UW News

August 6, 2009

Adviser of the Year Balston enjoys helping students find their way

When Kay Balston graduated from high school 40 years ago, she didn’t head right off to college. “My parents told me I was going to get married, so I didn’t need to go to college,” Balston said.

She did indeed get married, then traveled with her husband — who was in the military — to one post after another. And as she traveled, she went to one college after another, taking a course here, a course there. She finally finished her degree in history years later while working at Pacific Lutheran University.

Small wonder that Balston ended up working in a job helping students to succeed, and that she’s done it so well that she was named Adviser of the Year by the UW’s Association of Professional Advisers and Counselors. It’s an honor given to just one of the University’s many advisers each year.

“I just love working with students,” Balston said. “It really is my strength.”

She started at PLU, where she was the coordinator of social science graduate programs. But that was more of an administrative role, providing her with just enough student contact that when she saw an adviser position open at Highline Community College, she went for it.

Balston was hired by Lance Gibson, director of counseling at Highline, who became her mentor. “He helped me learn — not just the information you need as an adviser, but the nonverbal cues that students give you and how to deal with challenging situations,” she said. “He pushed me to learn all I could about working with students.”

She learned so well that eventually she became director of advising at Highline, earning a master’s degree in Educational Leadership and Policy Studies from the UW’s College of Education along the way. But Balston found that her administrative duties limited the time she had to work with students, and she missed that.

So when there was an opening in the UW’s Gateway Advising Center, Balston was ready to give up her supervisory role. “I had known advisers in this office and worked with them for quite a long time,” she said. “I haven’t regretted making the move.”

The Gateway Center serves mostly freshmen and sophomores, and Balston has specialized in pre-nursing and other students interested in the health sciences. An adviser is, she said, a guide:

“I don’t see my job as telling students what to do. What I want is to understand what their needs are, then give them a series of options and help them struggle with making a decision — whether it’s about choosing a major, or how to handle a situation like trying to balance work and school and life. An adviser’s role is to be supportive to students, encouraging them and making sure they get accurate information in a timely way, and occasionally giving them a little bit of a push or a ‘Hey, what’s going on with you?’ when they need it.”

Balston was deeply involved in developing the “Roadmap to Choosing a Major” workshop — a 90-minute session that involves the UW Career Center and Counseling Center as well as the Gateway Center. The workshop doesn’t answer questions about specific majors, Balston said, but rather helps students to analyze their interests and values and then match these up with a number of possible majors. This year students will leave the workshop with a packet of material to take to their adviser, who will help them figure out the next steps.

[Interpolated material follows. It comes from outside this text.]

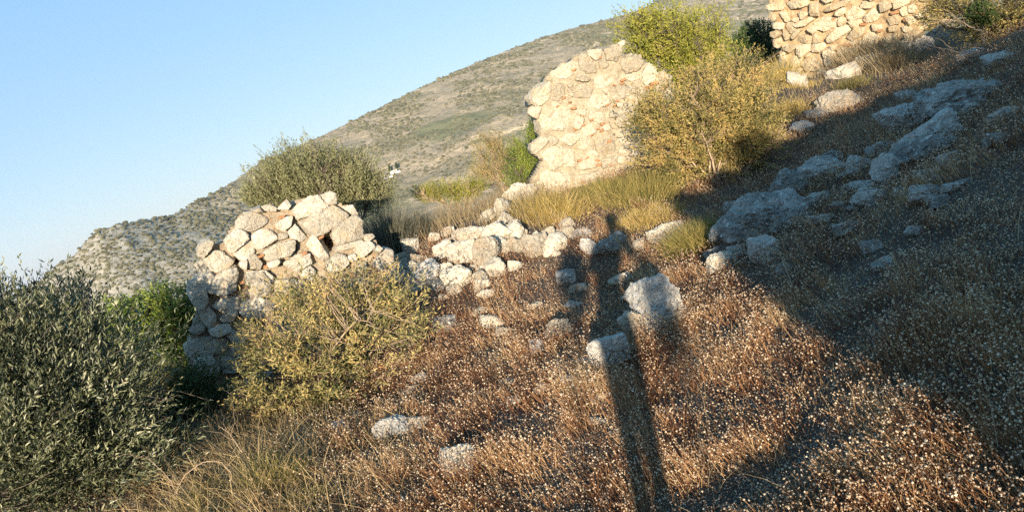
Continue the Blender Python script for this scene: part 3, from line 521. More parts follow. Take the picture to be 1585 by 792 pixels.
def blades(P, D, L, Wd, r, bend=.3, segs=3, tint=None, droop=None):
    n = len(P); D = nrm(D); side = nrm(np.cross(D, nrm(r.normal(size=(n, 3))))); bd = nrm(r.normal(size=(n, 3))*np.array([1, 1, .2])+np.array([0, 0, -.5])) if droop is None else droop
    L = np.broadcast_to(L, (n,))[:, None]; Wv = np.broadcast_to(Wd, (n,))[:, None]*.5; B = np.broadcast_to(bend, (n,))[:, None]; rows = []
    for k in range(segs+1):
        s = k/segs; c = P+D*L*s+bd*L*B*s*s; wv = Wv*(1-.75*s); rows += [c-side*wv, c+side*wv]
    V = np.stack(rows, 1).reshape(-1, 3); m = 2*(segs+1); base = np.arange(n)[:, None]*m; F = np.vstack([base+np.array([[2*k, 2*k+1, 2*k+3, 2*k+2]]) for k in range(segs)])
    t = np.repeat(tint if tint is not None else r.uniform(0, 1, n), m); tip = P+D*L+bd*L*B; return V, F, t, tip
def tubes(polys, rad0, rad1, sides=5):
    V = []; F = []; n0 = 0
    for i, pl in enumerate(polys):
        pl = np.asarray(pl); k = len(pl); T = np.gradient(pl, axis=0); T = nrm(T); a = nrm(np.cross(T, np.array([[.3, .9, .1]]))); b = np.cross(T, a)
        r0 = rad0[i] if np.ndim(rad0) else rad0; r1 = rad1[i] if np.ndim(rad1) else rad1; R = np.linspace(r0, r1, k)[:, None]
        for s in range(sides):
            th = 2*math.pi*s/sides; V.append(pl+R*(math.cos(th)*a+math.sin(th)*b))
        idx = n0+np.arange(sides*k).reshape(sides, k)
        for s in range(sides):
            s2 = (s+1) % sides; F.append(np.stack([idx[s, :-1], idx[s, 1:], idx[s2, 1:], idx[s2, :-1]], 1))
        n0 += sides*k
    return np.vstack(V), np.vstack(F)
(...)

The content of the workshop is not unlike the individual sessions Balston often finds herself in. “I work with a lot of freshmen, and I see so many who want to go into health care,” she said. “They want to do that not because they’re passionate about science, but because they’re passionate about helping people. I try to get them to see that there are many ways to do that — both inside and outside the so-called ‘helping professions.'”

This year, Balston will be giving up the pre-nursing group as she moves to a three-days-a-week schedule. As part of her new focus on low scholarship students, she’s already teamed up with fellow adviser Chanira Reang Sperry to offer the Academic Success Workshop, which helps students evaluate and improve study habits and study skills.

“Students are such a surprise,” Balston said. “You start talking to students and all of a sudden you discover all these interesting things about them or you discover some challenges that some of them face. The trust they have in an adviser means a lot to me — that they’re willing to put themselves out and say what’s going on. Then to see it all work out for them and have them come in and say, I got into whatever program it was — that’s just an awful lot of fun.”